-- GOAL --
Pick out every line in the data below that holds "scene".

-- DATA SECTION --
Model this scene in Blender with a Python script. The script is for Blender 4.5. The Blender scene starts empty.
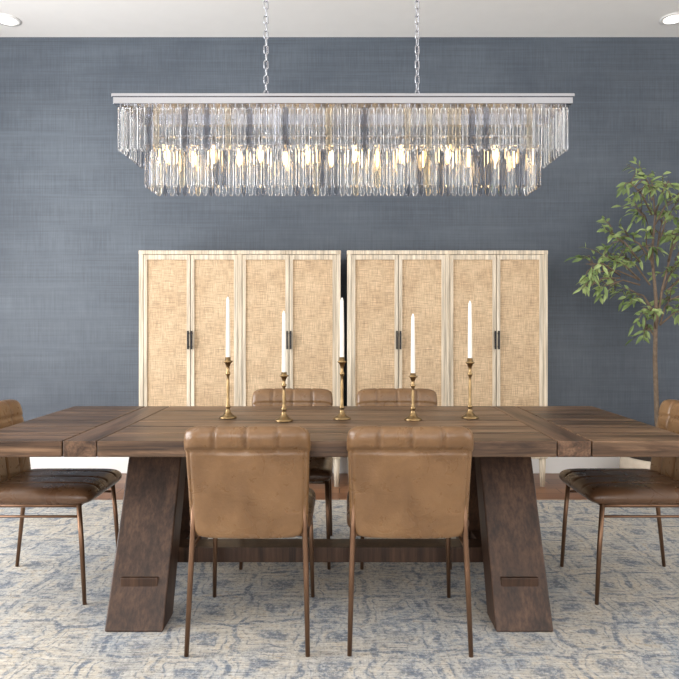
import bpy, bmesh, math, random
from mathutils import Vector, Matrix
random.seed(7)
scene=bpy.context.scene
scene.view_settings.view_transform='Standard'
CT=scene.collection

def lin(c):
    r=[]
    for v in c:
        v/=255.0
        r.append(v/12.92 if v<=0.04045 else ((v+0.055)/1.055)**2.4)
    return (r[0],r[1],r[2],1.0)

class NT:
    def __init__(s,name):
        s.m=bpy.data.materials.new(name); s.m.use_nodes=True
        s.t=s.m.node_tree; s.t.nodes.clear()
        s.out=s.n('ShaderNodeOutputMaterial'); s.b=s.n('ShaderNodeBsdfPrincipled')
        s.t.links.new(s.b.outputs[0],s.out.inputs[0])
        s.tc=None
    def n(s,t,**k):
        x=s.t.nodes.new(t)
        for a,b in k.items(): setattr(x,a,b)
        return x
    def l(s,a,b): s.t.links.new(a,b)
    def coord(s,scale=(1,1,1),rot=(0,0,0)):
        if not s.tc: s.tc=s.n('ShaderNodeTexCoord')
        mp=s.n('ShaderNodeMapping'); mp.inputs['Scale'].default_value=scale; mp.inputs['Rotation'].default_value=rot
        s.l(s.tc.outputs['Object'],mp.inputs['Vector']); return mp.outputs[0]
    def noise(s,vec,scale=5,detail=4,rough=.5,dist=0):
        x=s.n('ShaderNodeTexNoise'); x.inputs['Scale'].default_value=scale; x.inputs['Detail'].default_value=detail
        x.inputs['Roughness'].default_value=rough; x.inputs['Distortion'].default_value=dist
        s.l(vec,x.inputs['Vector']); return x.outputs['Fac']
    def ramp(s,f,stops):
        x=s.n('ShaderNodeValToRGB'); e=x.color_ramp.elements
        while len(e)<len(stops): e.new(.5)
        for i,(p,c) in enumerate(stops):
            e[i].position=p; e[i].color=c if len(c)==4 else (*c,1)
        s.l(f,x.inputs[0]); return x.outputs[0]
    def mix(s,f,a,b,mode='MIX'):
        x=s.n('ShaderNodeMix',data_type='RGBA',blend_type=mode)
        if isinstance(f,(int,float)): x.inputs[0].default_value=f
        else: s.l(f,x.inputs[0])
        for i,v in ((6,a),(7,b)):
            if isinstance(v,tuple): x.inputs[i].default_value=v
            else: s.l(v,x.inputs[i])
        return x.outputs[2]
    def bump(s,h,st=.3,d=.01):
        x=s.n('ShaderNodeBump'); x.inputs['Strength'].default_value=st; x.inputs['Distance'].default_value=d
        s.l(h,x.inputs['Height']); s.l(x.outputs[0],s.b.inputs['Normal'])
    def set(s,**k):
        for a,v in k.items():
            a=a.replace('_',' ')
            if isinstance(v,(int,float,tuple)): s.b.inputs[a].default_value=v
            else: s.l(v,s.b.inputs[a])
def simple(name,col,rough=.5,metal=0,var=.12,scale=8):
    n=NT(name); f=n.noise(n.coord(),scale,3)
    c=lin(col); a=tuple(x*(1-var) for x in c[:3])+(1,); b=tuple(min(1,x*(1+var)) for x in c[:3])+(1,)
    n.set(Base_Color=n.ramp(f,[(.3,a),(.7,b)]),Roughness=rough,Metallic=metal); return n.m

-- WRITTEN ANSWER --
Model this scene in Blender with a Python script. The script is for Blender 4.5. The Blender scene starts empty.
scene=bpy.context.scene
scene.view_settings.view_transform='Standard'
CT=scene.collection